Coming into the day a shot back of Mickelson, he was in the lead by himself after rolling in an 18-footer for birdie at No. 15.

But at the 17th, he found trouble right of the green with his 6-iron second shot and was unable to get up and down to save par, falling back into the tie at the top.

He goes into the weekend hopeful he can finally break through in the states.

"It obviously means a lot to me because I've won everywhere else," he said. "I've won in Canada, Europe, Australia, Japan -- but never here. So it's really the missing piece of the puzzle for my career."

First-round leader Phil Mickelson, hooking his drives into trouble four times, is two shots back at 3-under 137 after a 71.

The pack at 1-under 139 includes leading money-winner and PGA champion Vijay Singh, British Open and Masters winner O'Meara, Justin Leonard, Scott Hoch and Loren Roberts.

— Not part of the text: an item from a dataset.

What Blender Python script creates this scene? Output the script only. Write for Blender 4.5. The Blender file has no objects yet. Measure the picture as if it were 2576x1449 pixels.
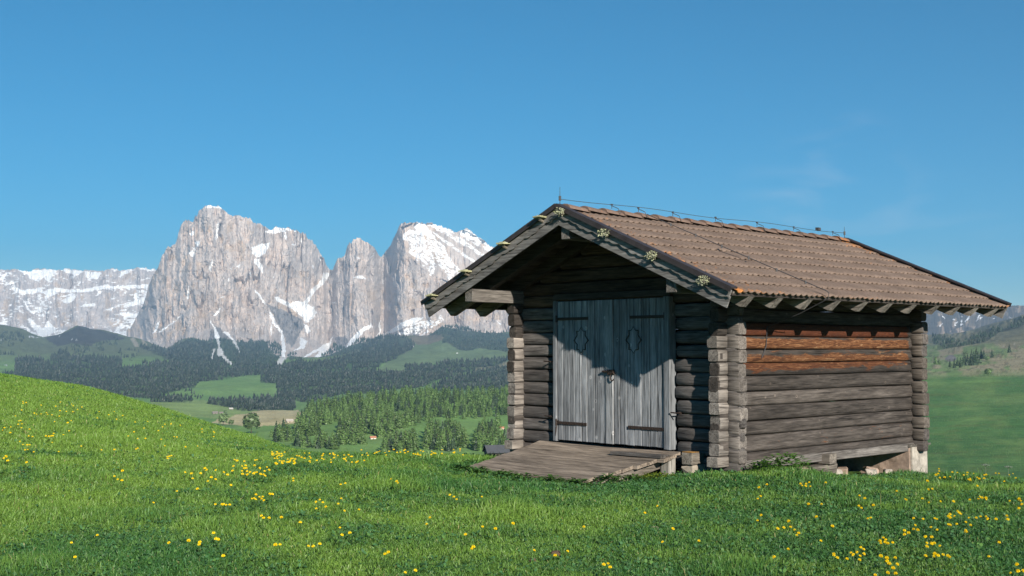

Before play started, U.S. Open champion Lee Janzen was disqualified for signing an incorrect scorecard after taking too long to hit his second putt on the 17th hole in the opening round. Janzen waited for more than 20 seconds -- twice the time permitted by Rule 16-2 of the Rules of Golf -- with the ball falling into the cup just as he walked up to tap it in. After finishing a 78 that left him 43rd in the 44-player field, he marked his card for a birdie 3 instead of taking a self-imposed penalty shot for a par.

"Strange things happen on the course sometimes and this was one of them," Janzen said before leaving the course.

Janzen still got to collect the $18,475 in unofficial earnings for finishing last.